Like a cat in a hammock, so go the days of our lives...

Hi neighbors and far flung old friends,July subscriptions just floated into the shop, feel free to grab one early if you like to. If not, don’t worry, you can still visit us for extras and take your chances!

We’re sailing into June and despite the painful heat, I do still love being a bread baker. I realize now after many years that I need a shirt change and an ice cold shower as soon as the ovens are off, an afternoon cucumber lime aguas fresca, and perhaps a stiff drink in the evening to get me through it. Luckily for me, this dusty town provides for me, while I’m centrally located in the mecca of taco and food trucks just waiting to push out the window a monstrous plastic cup filled with all the cooling cucumber lime nectar I could want, and a 5 block evening walk down to intermission to deliver focaccia and for the best old fashioned in town and all the salty buttered popcorn I can eat, until my oldest kiddo gets off work at the theater and decides it’s time for a starlit walk back to the taco trucks for a spicy late night dinner.

Should anyone live so hedonistically with the crumpled dollar bills from selling baguettes pulled straight from the fires of Modesto’s mount doom?

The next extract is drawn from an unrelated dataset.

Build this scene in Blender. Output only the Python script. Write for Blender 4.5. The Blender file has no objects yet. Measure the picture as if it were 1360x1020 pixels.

I can’t say, but I’d love to kick off my boots and lay down my aching back at night thinking I earned it all (and hopefully enough more to defeat my own hulking monster, the gorgon that is our summertime power bill).

But summer is for hedonism, after all. The days stretch so long, that after I’ve scrubbed dough off my arms and all the bakery dishes, the hammock under the sycamore calls me for at 3:30 p.m. reading session, munching through a nectarine. I listen to the leaves rustle in the breeze, I watch the cloudless sky as two red tailed hawks circle lightly and then plunge down into dry creek beyond, my cat crouton leaps onboard and purrs happily on my chest, rubbing her whiskers against my estate sale dollar Steinbeck paperback. 5 chapters turns into an “accidental” nap, drifting in the drowsy thoughts of imagined worlds and stories. I’m currently reading “To a God Unknown”. Steinbeck’s mystical 1933 parable about settling in the fertile valleys of California.